VII. Nor is it any objection against this, that the Son, from eternity, undertook for men, and thereby came under a certain peculiar relation to those that were to be saved. For, as that engagement was nothing but the most glorious act of the divine will of the Son, doing what none but God could do, it implies therefore no manner of subjection: it only imports, that there should be a time, when that divine person, on assuming flesh, would appear in the form of a servant. And by undertaking to perform this obedience, in the human nature, in its proper time, the Son, as God, did no more subject himself to the Father, than the Father with respect to the Son, to the owing that reward of debt, which he promised him a right to claim. All these things are to be conceived of in a manner becoming God.

VIII. Nor ought it to be urged, that the Son, even before his incarnation, was called the Angel, Gen. xlviii. 16. Exod. xxiii. 20. For that signifies no inferiority of the Son, before the time appointed for his incarnation; but only a form resembling the appearances of angels, and prefiguring his future mission into the world.

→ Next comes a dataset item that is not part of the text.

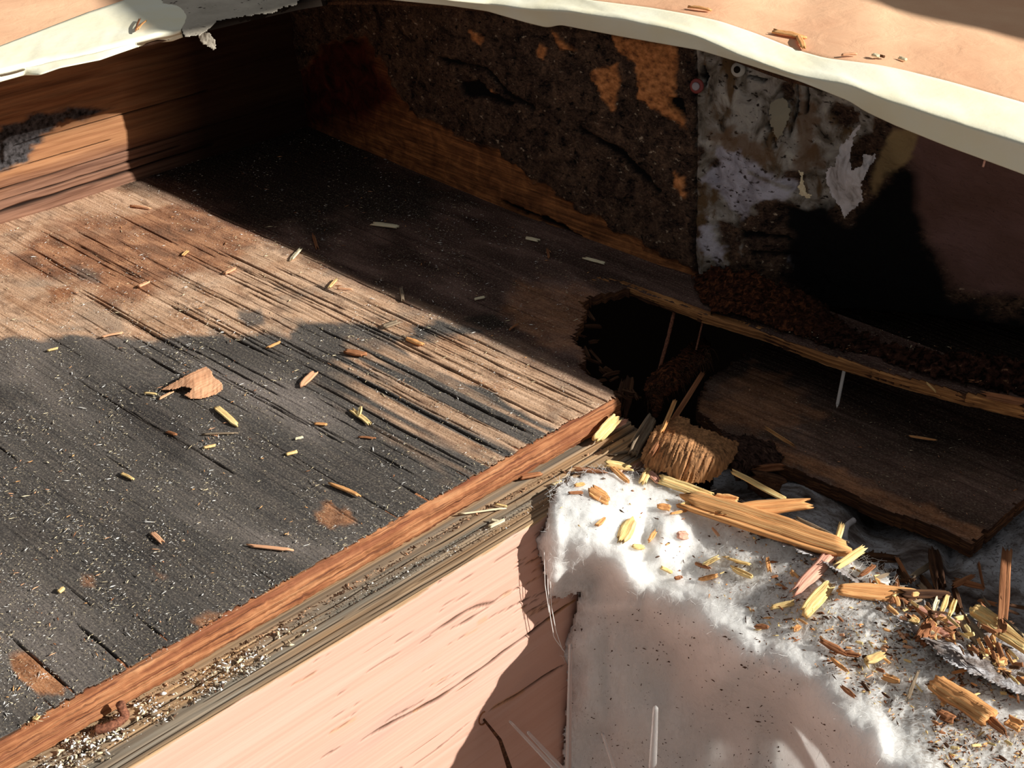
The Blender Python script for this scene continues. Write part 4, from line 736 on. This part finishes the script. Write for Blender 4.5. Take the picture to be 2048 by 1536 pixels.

IX. As man, he was doubtless subject to the moral law, as it is the rule, both of the nature and actions of man. For, it is a contradiction, as we proved before, to suppose a rational creature, such as is the human nature of Christ, to be without law; and in this manner he was really bound by the law: 1st, To preserve the holiness implanted into his nature from his first conception, unspotted and pure. 2dly, To express it in the most perfect manner in his life and actions, from all his heart, all his soul, and all his strength. 3dly, Constantly to persevere therein, without yielding to any temptations, to the end of his course.

X. And as Christ was not only a man, and a common inhabitant of the world, but also an Israelite; that is, a member of the church of the Old Testament, and a citizen of the commonwealth of Israel; he was also subject to the ceremonial and political laws, which were then still in force, according to the divine institution. By virtue of these laws, Christ made use of the Sacraments of the Old Testament, observed the festivals, repaired to the temple, and behaved as an obedient subject under a lawful magistracy. He initiated himself by circumcision to the obedience of the ceremonial law: declared his obedience to the political laws by paying tribute, Mat. xvii. 24, 25.